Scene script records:
.....

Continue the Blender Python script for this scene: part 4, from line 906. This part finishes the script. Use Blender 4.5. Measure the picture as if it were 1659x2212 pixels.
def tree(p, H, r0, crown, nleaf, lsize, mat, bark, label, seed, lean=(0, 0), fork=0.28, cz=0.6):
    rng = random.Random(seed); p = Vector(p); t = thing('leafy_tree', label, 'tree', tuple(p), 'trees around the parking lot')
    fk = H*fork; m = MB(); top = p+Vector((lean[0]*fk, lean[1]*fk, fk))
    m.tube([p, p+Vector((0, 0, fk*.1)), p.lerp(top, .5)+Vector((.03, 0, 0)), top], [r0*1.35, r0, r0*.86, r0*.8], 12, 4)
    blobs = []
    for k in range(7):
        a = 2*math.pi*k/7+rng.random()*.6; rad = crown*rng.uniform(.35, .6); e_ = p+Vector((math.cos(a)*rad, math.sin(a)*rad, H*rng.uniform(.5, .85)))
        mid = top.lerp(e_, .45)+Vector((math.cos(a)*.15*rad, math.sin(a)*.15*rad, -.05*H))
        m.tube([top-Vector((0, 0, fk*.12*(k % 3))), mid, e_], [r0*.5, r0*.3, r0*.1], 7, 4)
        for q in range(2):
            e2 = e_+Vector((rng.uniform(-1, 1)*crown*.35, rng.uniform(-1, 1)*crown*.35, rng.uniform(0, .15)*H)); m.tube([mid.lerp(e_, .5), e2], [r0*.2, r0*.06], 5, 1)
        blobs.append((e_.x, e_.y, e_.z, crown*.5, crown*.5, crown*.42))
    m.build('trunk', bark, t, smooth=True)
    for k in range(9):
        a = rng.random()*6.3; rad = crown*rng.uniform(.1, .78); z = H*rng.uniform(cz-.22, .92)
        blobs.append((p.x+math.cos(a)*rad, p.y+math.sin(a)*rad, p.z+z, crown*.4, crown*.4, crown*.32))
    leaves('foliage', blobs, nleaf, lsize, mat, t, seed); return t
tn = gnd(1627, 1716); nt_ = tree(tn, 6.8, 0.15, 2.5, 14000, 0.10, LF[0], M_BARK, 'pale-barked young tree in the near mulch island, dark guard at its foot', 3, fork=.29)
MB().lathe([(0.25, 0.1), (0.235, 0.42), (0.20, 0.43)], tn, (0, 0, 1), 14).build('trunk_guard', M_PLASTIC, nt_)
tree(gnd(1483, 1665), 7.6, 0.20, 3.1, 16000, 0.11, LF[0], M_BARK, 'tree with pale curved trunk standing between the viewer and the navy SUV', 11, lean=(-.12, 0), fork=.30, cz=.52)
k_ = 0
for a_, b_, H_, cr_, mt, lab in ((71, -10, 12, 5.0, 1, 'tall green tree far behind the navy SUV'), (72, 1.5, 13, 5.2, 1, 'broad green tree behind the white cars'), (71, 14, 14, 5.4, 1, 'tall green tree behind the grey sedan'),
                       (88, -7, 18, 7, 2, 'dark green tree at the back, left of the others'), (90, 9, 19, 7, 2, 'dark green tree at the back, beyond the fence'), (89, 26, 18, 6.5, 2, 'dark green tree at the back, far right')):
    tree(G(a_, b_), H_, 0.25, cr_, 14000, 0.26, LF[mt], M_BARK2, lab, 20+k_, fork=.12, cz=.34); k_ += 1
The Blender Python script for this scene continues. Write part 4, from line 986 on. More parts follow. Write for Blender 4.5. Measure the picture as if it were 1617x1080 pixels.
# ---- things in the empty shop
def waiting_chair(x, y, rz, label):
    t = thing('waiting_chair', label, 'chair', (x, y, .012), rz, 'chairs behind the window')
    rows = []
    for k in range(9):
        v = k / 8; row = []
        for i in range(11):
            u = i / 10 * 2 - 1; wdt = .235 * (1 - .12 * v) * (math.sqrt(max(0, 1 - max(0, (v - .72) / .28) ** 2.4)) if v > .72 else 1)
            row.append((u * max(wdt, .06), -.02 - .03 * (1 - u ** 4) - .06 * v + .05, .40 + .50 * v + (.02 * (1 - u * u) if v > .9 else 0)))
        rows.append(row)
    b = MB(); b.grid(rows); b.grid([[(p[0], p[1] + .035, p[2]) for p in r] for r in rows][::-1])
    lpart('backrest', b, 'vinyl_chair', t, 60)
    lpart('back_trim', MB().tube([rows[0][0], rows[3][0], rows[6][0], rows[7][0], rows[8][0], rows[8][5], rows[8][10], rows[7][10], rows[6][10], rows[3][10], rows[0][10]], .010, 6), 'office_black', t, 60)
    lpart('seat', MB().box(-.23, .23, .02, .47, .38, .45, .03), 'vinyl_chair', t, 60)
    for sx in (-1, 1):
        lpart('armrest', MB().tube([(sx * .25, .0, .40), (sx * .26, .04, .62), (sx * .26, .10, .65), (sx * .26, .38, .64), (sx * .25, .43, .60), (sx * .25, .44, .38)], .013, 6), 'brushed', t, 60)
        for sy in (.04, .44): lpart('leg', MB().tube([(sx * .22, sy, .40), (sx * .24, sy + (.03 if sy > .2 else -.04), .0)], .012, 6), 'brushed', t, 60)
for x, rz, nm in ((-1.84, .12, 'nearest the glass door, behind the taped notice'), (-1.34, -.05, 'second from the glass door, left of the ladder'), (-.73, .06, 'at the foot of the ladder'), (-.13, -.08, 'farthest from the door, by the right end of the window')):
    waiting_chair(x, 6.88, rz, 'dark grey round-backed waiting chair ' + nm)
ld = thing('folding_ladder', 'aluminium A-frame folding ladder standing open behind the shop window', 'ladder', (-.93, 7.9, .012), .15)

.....

Write out all of the records above exactly as they appear.

Continue the Blender Python script for this scene: part 4, from line 906. This part finishes the script. Use Blender 4.5. Measure the picture as if it were 1659x2212 pixels.
def tree(p, H, r0, crown, nleaf, lsize, mat, bark, label, seed, lean=(0, 0), fork=0.28, cz=0.6):
    rng = random.Random(seed); p = Vector(p); t = thing('leafy_tree', label, 'tree', tuple(p), 'trees around the parking lot')
    fk = H*fork; m = MB(); top = p+Vector((lean[0]*fk, lean[1]*fk, fk))
    m.tube([p, p+Vector((0, 0, fk*.1)), p.lerp(top, .5)+Vector((.03, 0, 0)), top], [r0*1.35, r0, r0*.86, r0*.8], 12, 4)
    blobs = []
    for k in range(7):
        a = 2*math.pi*k/7+rng.random()*.6; rad = crown*rng.uniform(.35, .6); e_ = p+Vector((math.cos(a)*rad, math.sin(a)*rad, H*rng.uniform(.5, .85)))
        mid = top.lerp(e_, .45)+Vector((math.cos(a)*.15*rad, math.sin(a)*.15*rad, -.05*H))
        m.tube([top-Vector((0, 0, fk*.12*(k % 3))), mid, e_], [r0*.5, r0*.3, r0*.1], 7, 4)
        for q in range(2):
            e2 = e_+Vector((rng.uniform(-1, 1)*crown*.35, rng.uniform(-1, 1)*crown*.35, rng.uniform(0, .15)*H)); m.tube([mid.lerp(e_, .5), e2], [r0*.2, r0*.06], 5, 1)
        blobs.append((e_.x, e_.y, e_.z, crown*.5, crown*.5, crown*.42))
    m.build('trunk', bark, t, smooth=True)
    for k in range(9):
        a = rng.random()*6.3; rad = crown*rng.uniform(.1, .78); z = H*rng.uniform(cz-.22, .92)
        blobs.append((p.x+math.cos(a)*rad, p.y+math.sin(a)*rad, p.z+z, crown*.4, crown*.4, crown*.32))
    leaves('foliage', blobs, nleaf, lsize, mat, t, seed); return t
tn = gnd(1627, 1716); nt_ = tree(tn, 6.8, 0.15, 2.5, 14000, 0.10, LF[0], M_BARK, 'pale-barked young tree in the near mulch island, dark guard at its foot', 3, fork=.29)
MB().lathe([(0.25, 0.1), (0.235, 0.42), (0.20, 0.43)], tn, (0, 0, 1), 14).build('trunk_guard', M_PLASTIC, nt_)
tree(gnd(1483, 1665), 7.6, 0.20, 3.1, 16000, 0.11, LF[0], M_BARK, 'tree with pale curved trunk standing between the viewer and the navy SUV', 11, lean=(-.12, 0), fork=.30, cz=.52)
k_ = 0
for a_, b_, H_, cr_, mt, lab in ((71, -10, 12, 5.0, 1, 'tall green tree far behind the navy SUV'), (72, 1.5, 13, 5.2, 1, 'broad green tree behind the white cars'), (71, 14, 14, 5.4, 1, 'tall green tree behind the grey sedan'),
                       (88, -7, 18, 7, 2, 'dark green tree at the back, left of the others'), (90, 9, 19, 7, 2, 'dark green tree at the back, beyond the fence'), (89, 26, 18, 6.5, 2, 'dark green tree at the back, far right')):
    tree(G(a_, b_), H_, 0.25, cr_, 14000, 0.26, LF[mt], M_BARK2, lab, 20+k_, fork=.12, cz=.34); k_ += 1
The Blender Python script for this scene continues. Write part 4, from line 986 on. More parts follow. Write for Blender 4.5. Measure the picture as if it were 1617x1080 pixels.
# ---- things in the empty shop
def waiting_chair(x, y, rz, label):
    t = thing('waiting_chair', label, 'chair', (x, y, .012), rz, 'chairs behind the window')
    rows = []
    for k in range(9):
        v = k / 8; row = []
        for i in range(11):
            u = i / 10 * 2 - 1; wdt = .235 * (1 - .12 * v) * (math.sqrt(max(0, 1 - max(0, (v - .72) / .28) ** 2.4)) if v > .72 else 1)
            row.append((u * max(wdt, .06), -.02 - .03 * (1 - u ** 4) - .06 * v + .05, .40 + .50 * v + (.02 * (1 - u * u) if v > .9 else 0)))
        rows.append(row)
    b = MB(); b.grid(rows); b.grid([[(p[0], p[1] + .035, p[2]) for p in r] for r in rows][::-1])
    lpart('backrest', b, 'vinyl_chair', t, 60)
    lpart('back_trim', MB().tube([rows[0][0], rows[3][0], rows[6][0], rows[7][0], rows[8][0], rows[8][5], rows[8][10], rows[7][10], rows[6][10], rows[3][10], rows[0][10]], .010, 6), 'office_black', t, 60)
    lpart('seat', MB().box(-.23, .23, .02, .47, .38, .45, .03), 'vinyl_chair', t, 60)
    for sx in (-1, 1):
        lpart('armrest', MB().tube([(sx * .25, .0, .40), (sx * .26, .04, .62), (sx * .26, .10, .65), (sx * .26, .38, .64), (sx * .25, .43, .60), (sx * .25, .44, .38)], .013, 6), 'brushed', t, 60)
        for sy in (.04, .44): lpart('leg', MB().tube([(sx * .22, sy, .40), (sx * .24, sy + (.03 if sy > .2 else -.04), .0)], .012, 6), 'brushed', t, 60)
for x, rz, nm in ((-1.84, .12, 'nearest the glass door, behind the taped notice'), (-1.34, -.05, 'second from the glass door, left of the ladder'), (-.73, .06, 'at the foot of the ladder'), (-.13, -.08, 'farthest from the door, by the right end of the window')):
    waiting_chair(x, 6.88, rz, 'dark grey round-backed waiting chair ' + nm)
ld = thing('folding_ladder', 'aluminium A-frame folding ladder standing open behind the shop window', 'ladder', (-.93, 7.9, .012), .15)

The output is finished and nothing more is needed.